» **Set exercise**
Only the lines from the one containing "Write part 2" through the end of the material are to be echoed, each exactly as it appears.

☆ ☆ ☆ ☆ ☆

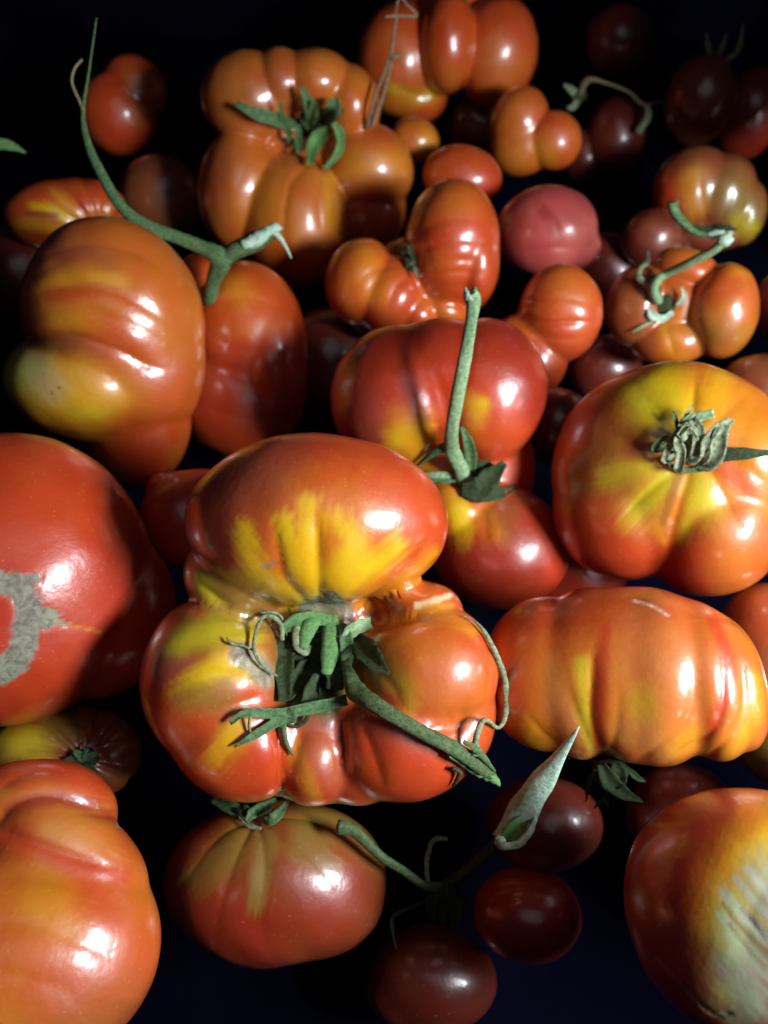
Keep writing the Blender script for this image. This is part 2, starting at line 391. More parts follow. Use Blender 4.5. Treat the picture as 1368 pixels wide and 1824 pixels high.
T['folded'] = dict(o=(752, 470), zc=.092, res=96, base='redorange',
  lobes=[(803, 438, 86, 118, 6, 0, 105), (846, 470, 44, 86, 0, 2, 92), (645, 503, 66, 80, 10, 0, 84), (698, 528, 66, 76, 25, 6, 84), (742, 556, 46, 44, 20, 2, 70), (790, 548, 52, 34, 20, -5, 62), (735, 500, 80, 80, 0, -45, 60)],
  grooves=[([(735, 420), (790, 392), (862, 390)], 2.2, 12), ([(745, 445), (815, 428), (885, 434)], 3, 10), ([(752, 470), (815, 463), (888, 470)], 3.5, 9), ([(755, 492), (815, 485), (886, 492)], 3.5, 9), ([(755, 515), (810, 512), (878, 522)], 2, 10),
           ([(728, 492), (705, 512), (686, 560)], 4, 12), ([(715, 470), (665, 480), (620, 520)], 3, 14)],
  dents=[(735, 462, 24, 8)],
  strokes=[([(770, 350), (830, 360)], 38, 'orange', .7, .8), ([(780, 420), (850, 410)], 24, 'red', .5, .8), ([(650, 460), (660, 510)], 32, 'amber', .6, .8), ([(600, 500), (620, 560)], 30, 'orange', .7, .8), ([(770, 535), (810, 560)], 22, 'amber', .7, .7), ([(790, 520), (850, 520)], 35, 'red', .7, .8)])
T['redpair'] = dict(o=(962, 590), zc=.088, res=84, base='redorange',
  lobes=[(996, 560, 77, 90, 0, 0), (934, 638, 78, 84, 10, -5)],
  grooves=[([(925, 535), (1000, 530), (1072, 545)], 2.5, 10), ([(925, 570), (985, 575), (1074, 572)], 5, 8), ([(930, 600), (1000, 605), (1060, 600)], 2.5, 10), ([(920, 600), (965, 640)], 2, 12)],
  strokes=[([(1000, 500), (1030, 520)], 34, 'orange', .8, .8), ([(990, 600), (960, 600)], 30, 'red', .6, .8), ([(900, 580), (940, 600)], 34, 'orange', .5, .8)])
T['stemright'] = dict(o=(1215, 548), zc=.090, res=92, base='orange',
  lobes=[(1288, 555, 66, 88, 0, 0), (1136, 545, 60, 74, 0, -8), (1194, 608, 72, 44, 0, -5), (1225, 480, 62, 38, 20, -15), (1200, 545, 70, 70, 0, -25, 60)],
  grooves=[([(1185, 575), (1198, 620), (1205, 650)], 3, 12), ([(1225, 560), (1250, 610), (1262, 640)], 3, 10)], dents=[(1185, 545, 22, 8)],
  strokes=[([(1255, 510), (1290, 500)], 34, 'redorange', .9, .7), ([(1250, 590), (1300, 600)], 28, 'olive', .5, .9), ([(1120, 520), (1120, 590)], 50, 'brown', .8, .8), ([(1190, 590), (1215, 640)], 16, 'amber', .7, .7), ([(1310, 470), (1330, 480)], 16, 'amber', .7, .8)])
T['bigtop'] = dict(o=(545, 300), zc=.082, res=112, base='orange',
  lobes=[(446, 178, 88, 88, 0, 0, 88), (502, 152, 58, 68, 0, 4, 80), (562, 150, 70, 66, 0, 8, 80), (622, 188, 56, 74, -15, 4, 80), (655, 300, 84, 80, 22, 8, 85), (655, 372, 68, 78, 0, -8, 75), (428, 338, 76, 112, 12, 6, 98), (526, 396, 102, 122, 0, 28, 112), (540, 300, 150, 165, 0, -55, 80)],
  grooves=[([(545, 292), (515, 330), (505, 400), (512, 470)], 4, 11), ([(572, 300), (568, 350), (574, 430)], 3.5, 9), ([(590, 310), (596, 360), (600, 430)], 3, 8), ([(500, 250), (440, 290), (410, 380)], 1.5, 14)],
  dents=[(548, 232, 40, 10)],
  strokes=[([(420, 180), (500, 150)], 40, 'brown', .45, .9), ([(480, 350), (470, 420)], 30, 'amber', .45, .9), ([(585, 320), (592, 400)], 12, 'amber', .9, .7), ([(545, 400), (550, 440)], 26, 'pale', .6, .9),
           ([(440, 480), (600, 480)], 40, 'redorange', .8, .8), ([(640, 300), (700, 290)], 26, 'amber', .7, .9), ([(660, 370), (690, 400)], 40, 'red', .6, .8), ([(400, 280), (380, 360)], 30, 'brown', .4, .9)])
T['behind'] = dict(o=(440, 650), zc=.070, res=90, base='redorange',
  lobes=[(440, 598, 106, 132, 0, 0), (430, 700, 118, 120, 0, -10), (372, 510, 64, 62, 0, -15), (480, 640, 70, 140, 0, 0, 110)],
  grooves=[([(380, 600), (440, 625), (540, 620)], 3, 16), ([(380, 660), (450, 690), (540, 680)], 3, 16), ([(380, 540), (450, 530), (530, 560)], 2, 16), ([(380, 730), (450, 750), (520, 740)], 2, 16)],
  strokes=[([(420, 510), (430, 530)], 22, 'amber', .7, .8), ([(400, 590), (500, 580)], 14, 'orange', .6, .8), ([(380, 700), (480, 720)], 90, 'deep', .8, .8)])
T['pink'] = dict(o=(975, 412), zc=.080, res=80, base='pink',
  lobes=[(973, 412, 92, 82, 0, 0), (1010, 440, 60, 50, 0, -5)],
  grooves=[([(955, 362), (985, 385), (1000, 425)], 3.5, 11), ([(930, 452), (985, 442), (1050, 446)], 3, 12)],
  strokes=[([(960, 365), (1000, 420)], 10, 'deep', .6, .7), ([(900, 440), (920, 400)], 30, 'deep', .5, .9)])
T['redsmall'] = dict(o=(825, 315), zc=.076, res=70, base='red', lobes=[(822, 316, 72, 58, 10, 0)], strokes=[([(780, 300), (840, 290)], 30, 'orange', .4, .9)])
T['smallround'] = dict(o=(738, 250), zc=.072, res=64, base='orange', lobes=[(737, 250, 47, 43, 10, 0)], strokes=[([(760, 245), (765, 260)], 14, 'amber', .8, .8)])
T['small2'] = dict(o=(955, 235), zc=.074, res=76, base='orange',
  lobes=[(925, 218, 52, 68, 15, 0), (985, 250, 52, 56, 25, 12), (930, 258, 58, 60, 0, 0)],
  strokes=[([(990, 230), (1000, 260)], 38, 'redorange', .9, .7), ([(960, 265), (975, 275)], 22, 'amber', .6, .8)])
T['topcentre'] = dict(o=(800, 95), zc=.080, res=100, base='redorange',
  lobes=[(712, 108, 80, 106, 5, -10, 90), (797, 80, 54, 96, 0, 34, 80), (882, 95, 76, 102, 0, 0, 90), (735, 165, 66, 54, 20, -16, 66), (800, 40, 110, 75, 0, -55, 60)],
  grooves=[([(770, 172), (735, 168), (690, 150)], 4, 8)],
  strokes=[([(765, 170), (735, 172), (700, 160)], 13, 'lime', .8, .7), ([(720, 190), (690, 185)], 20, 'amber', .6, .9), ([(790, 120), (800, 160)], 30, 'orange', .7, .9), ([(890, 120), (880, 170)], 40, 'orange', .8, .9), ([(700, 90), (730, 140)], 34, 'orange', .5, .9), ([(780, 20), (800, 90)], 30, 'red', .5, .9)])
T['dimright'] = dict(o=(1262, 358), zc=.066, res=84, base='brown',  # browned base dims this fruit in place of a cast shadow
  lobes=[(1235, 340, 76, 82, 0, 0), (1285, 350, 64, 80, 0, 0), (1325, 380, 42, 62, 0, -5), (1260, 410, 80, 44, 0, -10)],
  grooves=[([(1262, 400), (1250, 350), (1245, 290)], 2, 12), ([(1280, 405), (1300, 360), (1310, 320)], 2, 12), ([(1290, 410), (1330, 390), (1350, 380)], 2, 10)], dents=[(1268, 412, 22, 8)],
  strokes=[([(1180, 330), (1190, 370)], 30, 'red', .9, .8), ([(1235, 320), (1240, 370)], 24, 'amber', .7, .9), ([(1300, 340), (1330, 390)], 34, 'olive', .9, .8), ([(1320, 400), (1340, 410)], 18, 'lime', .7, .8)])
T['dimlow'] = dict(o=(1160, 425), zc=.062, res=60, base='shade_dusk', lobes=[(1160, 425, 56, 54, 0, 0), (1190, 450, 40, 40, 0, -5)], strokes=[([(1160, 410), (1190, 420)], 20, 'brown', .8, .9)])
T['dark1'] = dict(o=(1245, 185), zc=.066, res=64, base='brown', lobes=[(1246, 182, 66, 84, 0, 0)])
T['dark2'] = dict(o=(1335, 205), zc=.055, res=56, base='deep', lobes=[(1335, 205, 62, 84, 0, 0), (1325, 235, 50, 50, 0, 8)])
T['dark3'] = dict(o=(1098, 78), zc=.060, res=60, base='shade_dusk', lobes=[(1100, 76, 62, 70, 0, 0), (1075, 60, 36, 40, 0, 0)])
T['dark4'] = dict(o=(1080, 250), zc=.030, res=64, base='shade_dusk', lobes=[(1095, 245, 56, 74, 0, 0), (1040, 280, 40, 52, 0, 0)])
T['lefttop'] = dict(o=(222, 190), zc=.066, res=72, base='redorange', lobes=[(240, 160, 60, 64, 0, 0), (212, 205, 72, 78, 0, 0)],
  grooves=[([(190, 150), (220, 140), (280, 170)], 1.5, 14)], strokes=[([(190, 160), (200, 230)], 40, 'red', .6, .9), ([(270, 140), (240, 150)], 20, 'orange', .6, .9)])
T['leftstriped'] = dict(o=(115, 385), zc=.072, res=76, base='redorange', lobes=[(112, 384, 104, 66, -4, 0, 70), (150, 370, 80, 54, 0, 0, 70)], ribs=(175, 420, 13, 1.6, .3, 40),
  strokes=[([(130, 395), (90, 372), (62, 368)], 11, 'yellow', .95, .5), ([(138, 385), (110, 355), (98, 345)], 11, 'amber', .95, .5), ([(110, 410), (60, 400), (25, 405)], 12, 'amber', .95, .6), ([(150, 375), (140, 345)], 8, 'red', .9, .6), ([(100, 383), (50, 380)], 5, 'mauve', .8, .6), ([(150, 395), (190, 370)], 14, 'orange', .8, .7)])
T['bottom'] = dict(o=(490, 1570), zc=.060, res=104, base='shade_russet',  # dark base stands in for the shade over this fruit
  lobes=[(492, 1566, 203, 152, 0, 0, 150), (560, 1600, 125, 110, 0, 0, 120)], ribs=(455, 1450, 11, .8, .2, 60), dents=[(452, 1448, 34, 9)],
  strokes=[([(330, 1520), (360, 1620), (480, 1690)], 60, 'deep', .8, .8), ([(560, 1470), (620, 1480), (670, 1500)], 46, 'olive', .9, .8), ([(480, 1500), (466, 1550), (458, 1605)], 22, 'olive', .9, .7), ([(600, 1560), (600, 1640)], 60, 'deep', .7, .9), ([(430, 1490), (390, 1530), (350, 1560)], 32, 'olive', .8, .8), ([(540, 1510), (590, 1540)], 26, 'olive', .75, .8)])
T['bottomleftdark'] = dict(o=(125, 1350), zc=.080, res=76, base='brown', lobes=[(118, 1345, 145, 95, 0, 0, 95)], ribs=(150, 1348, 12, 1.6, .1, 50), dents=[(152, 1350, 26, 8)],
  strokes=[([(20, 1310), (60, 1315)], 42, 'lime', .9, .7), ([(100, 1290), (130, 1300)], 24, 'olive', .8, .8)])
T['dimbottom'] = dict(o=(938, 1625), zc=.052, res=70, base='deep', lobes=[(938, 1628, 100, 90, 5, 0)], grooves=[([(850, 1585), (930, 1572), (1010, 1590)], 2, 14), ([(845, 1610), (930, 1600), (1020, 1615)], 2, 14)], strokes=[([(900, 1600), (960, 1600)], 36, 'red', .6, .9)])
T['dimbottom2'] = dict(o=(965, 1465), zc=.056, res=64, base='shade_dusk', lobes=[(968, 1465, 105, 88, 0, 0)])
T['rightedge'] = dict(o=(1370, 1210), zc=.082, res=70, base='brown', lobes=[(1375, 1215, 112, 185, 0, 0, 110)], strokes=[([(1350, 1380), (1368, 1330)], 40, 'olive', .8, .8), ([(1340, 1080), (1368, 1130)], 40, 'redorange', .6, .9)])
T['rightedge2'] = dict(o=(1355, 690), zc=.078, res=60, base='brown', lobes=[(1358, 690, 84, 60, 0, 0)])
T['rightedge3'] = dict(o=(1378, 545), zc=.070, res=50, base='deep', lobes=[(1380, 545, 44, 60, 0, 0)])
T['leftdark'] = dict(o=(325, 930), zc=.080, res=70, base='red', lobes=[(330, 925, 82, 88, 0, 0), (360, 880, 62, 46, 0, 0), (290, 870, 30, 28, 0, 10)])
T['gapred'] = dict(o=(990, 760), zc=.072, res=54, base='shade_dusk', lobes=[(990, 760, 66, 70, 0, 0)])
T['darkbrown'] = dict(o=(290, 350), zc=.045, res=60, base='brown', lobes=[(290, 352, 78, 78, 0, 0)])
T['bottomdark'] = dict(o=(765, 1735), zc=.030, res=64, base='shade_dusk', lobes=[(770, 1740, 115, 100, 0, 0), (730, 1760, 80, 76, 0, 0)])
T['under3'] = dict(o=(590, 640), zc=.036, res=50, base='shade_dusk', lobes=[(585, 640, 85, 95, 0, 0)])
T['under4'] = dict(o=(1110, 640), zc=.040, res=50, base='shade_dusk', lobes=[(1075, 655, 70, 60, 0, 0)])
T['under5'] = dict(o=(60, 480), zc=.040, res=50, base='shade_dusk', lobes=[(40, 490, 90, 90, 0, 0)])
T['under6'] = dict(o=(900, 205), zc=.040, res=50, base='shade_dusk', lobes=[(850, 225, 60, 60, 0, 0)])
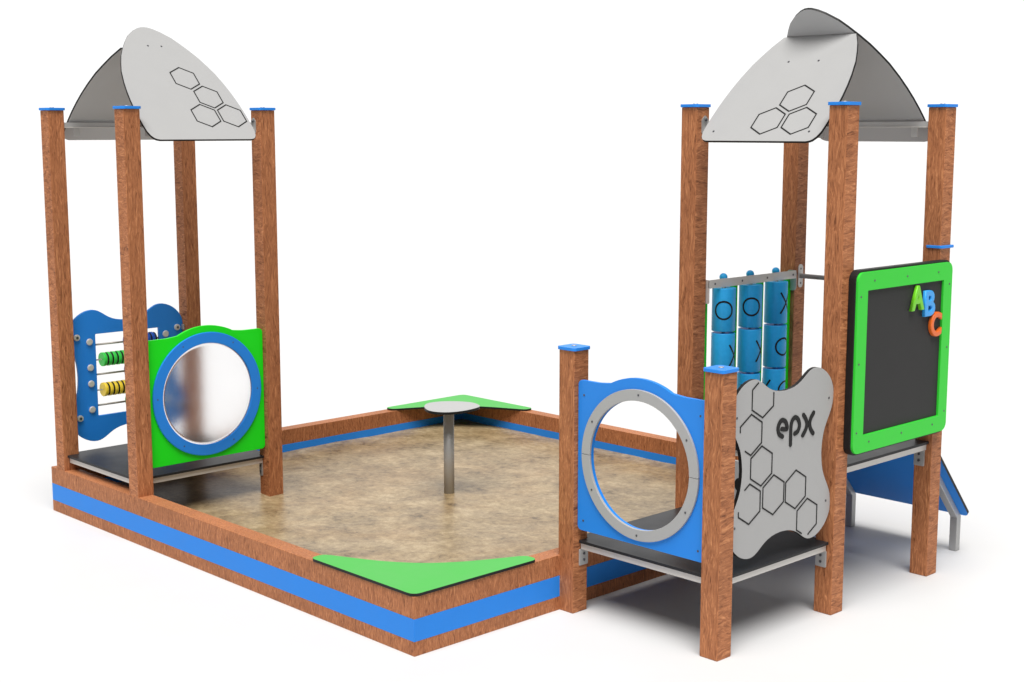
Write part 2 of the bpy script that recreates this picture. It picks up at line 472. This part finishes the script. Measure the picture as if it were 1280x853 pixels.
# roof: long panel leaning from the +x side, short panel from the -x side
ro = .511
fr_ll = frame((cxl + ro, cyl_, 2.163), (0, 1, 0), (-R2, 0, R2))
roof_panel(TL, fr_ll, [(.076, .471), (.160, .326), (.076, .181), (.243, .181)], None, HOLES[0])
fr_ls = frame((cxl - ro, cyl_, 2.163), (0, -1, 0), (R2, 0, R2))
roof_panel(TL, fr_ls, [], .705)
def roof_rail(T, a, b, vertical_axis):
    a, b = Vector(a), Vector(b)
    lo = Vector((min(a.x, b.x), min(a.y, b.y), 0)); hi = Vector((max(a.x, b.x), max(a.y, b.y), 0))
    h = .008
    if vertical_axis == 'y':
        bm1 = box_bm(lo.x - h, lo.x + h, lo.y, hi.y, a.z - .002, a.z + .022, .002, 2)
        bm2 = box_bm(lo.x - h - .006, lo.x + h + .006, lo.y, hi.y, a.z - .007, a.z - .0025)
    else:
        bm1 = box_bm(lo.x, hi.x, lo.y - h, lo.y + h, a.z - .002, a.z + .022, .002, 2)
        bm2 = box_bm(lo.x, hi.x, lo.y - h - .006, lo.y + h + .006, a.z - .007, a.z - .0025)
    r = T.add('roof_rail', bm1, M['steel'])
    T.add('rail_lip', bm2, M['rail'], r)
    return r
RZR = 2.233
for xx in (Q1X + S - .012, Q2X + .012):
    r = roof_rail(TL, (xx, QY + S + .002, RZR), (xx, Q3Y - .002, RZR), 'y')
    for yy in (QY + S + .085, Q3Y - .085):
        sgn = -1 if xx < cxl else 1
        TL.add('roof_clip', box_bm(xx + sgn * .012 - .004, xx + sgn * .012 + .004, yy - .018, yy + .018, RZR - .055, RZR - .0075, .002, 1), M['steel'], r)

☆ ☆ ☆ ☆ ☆

» **Output**
Write part 2 of the bpy script that recreates this picture. It picks up at line 472. This part finishes the script. Measure the picture as if it were 1280x853 pixels.
# roof: long panel leaning from the +x side, short panel from the -x side
ro = .511
fr_ll = frame((cxl + ro, cyl_, 2.163), (0, 1, 0), (-R2, 0, R2))
roof_panel(TL, fr_ll, [(.076, .471), (.160, .326), (.076, .181), (.243, .181)], None, HOLES[0])
fr_ls = frame((cxl - ro, cyl_, 2.163), (0, -1, 0), (R2, 0, R2))
roof_panel(TL, fr_ls, [], .705)
def roof_rail(T, a, b, vertical_axis):
    a, b = Vector(a), Vector(b)
    lo = Vector((min(a.x, b.x), min(a.y, b.y), 0)); hi = Vector((max(a.x, b.x), max(a.y, b.y), 0))
    h = .008
    if vertical_axis == 'y':
        bm1 = box_bm(lo.x - h, lo.x + h, lo.y, hi.y, a.z - .002, a.z + .022, .002, 2)
        bm2 = box_bm(lo.x - h - .006, lo.x + h + .006, lo.y, hi.y, a.z - .007, a.z - .0025)
    else:
        bm1 = box_bm(lo.x, hi.x, lo.y - h, lo.y + h, a.z - .002, a.z + .022, .002, 2)
        bm2 = box_bm(lo.x, hi.x, lo.y - h - .006, lo.y + h + .006, a.z - .007, a.z - .0025)
    r = T.add('roof_rail', bm1, M['steel'])
    T.add('rail_lip', bm2, M['rail'], r)
    return r
RZR = 2.233
for xx in (Q1X + S - .012, Q2X + .012):
    r = roof_rail(TL, (xx, QY + S + .002, RZR), (xx, Q3Y - .002, RZR), 'y')
    for yy in (QY + S + .085, Q3Y - .085):
        sgn = -1 if xx < cxl else 1
        TL.add('roof_clip', box_bm(xx + sgn * .012 - .004, xx + sgn * .012 + .004, yy - .018, yy + .018, RZR - .055, RZR - .0075, .002, 1), M['steel'], r)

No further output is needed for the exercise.